Green Ideas for Climate Change Could Mean More Green for Cities

Climate change has become a growing concern in the last few years, convincing some people to take greener approaches to their everyday lives. What few people know is that going green now makes economical sense.

A new report shows investments to help fight climate change can spur economic growth. However, time is running out for a trillion-dollar shift to transform cities and energy use. The report also said the next 15 years were critical for a bigger shift to clean energies and cut health bills from pollution.

These next 15 years are crucial for the green energies because the global economy will double, around a billion more people will come to live in the cities and new technology will change businesses and lives, according to the report.

According to a panel of United Nations experts, swift action is needed to avert more heatwaves, floods, droughts and rising seas. The panel also concluded it is around 95 percent probable that human activities are responsible for the climate change, not natural climate swings.

To maintain our current way of living, the panel said it would take around $90 trillion in investments in the next 15 years to keep our high-carbon model of infrastructure for cities, transport, energy and water systems, averaging to about $6 trillion a year.

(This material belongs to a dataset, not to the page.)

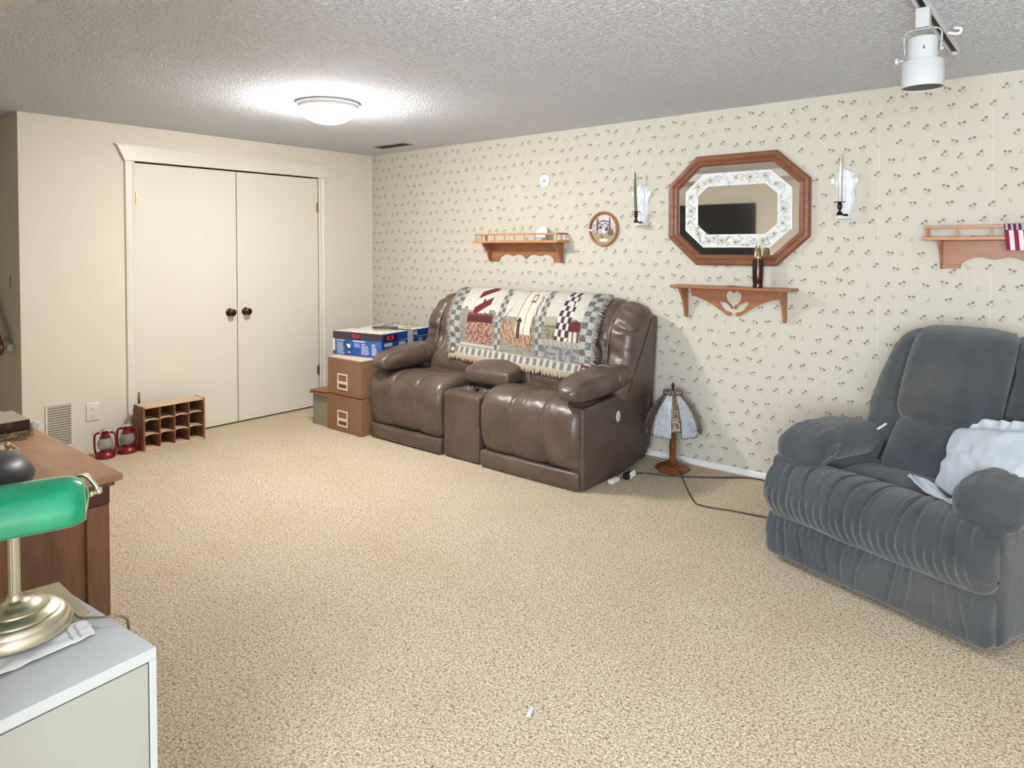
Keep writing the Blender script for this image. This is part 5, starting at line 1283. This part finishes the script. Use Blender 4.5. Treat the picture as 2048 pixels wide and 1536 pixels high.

If we shift to a low-carbon energy model, using wind or solar power, it will cost a further $270 billion a year; a 4.5 percent increase that could offset other savings such as fuel.

One area where a low-carbon energy model will cut costs is in air pollution, a health problem that costs 4.4 percent of the world gross domestic product, and more than 10 percent of GDP in China.

Global warming has become less of a myth and more proven with a majority of the world’s scientific community supporting the theory that mankind has influenced climate change. Here are some facts about climate change all but confirming the presence of global warming.

  • Global sea levels rose about 17 centimeters in the last century. The rate in the last decade is almost double that.
  • All three major global surface temperature reconstructions show Earth has warmed since 1880. A majority of this warming has happened since the 1970s, with the 20 warmest years recorded in human history having occurred since 1981 and with all 10 of the warmest years occurring in the past 12 years.
  • The oceans have absorbed a lot of the incoming heat, causing the first 2,300 feet of the ocean to grow warmer by .302 degrees Fahrenheit since 1969.
  • Ice sheets in Greenland and Antarctica decreased by 150 to 250 cubic kilometers of ice per year from 2002 to 2006, and 152 cubic kilometers of ice between 2002 to 2005, respectively.
  • Since the Industrial Revolution, the acidity of surface ocean waters has increased by almost 30 percent as a result of carbon dioxide being emitted into the atmosphere. The amount of carbon dioxide absorbed each year is about 2 billion tons and growing.

Global warming is real and a real problem. Every year, the effect humanity has on the environment becomes more obvious and more harmful to us. While we can’t undo some of the damage we’ve done, we can change how much we do in our future before it’s too late.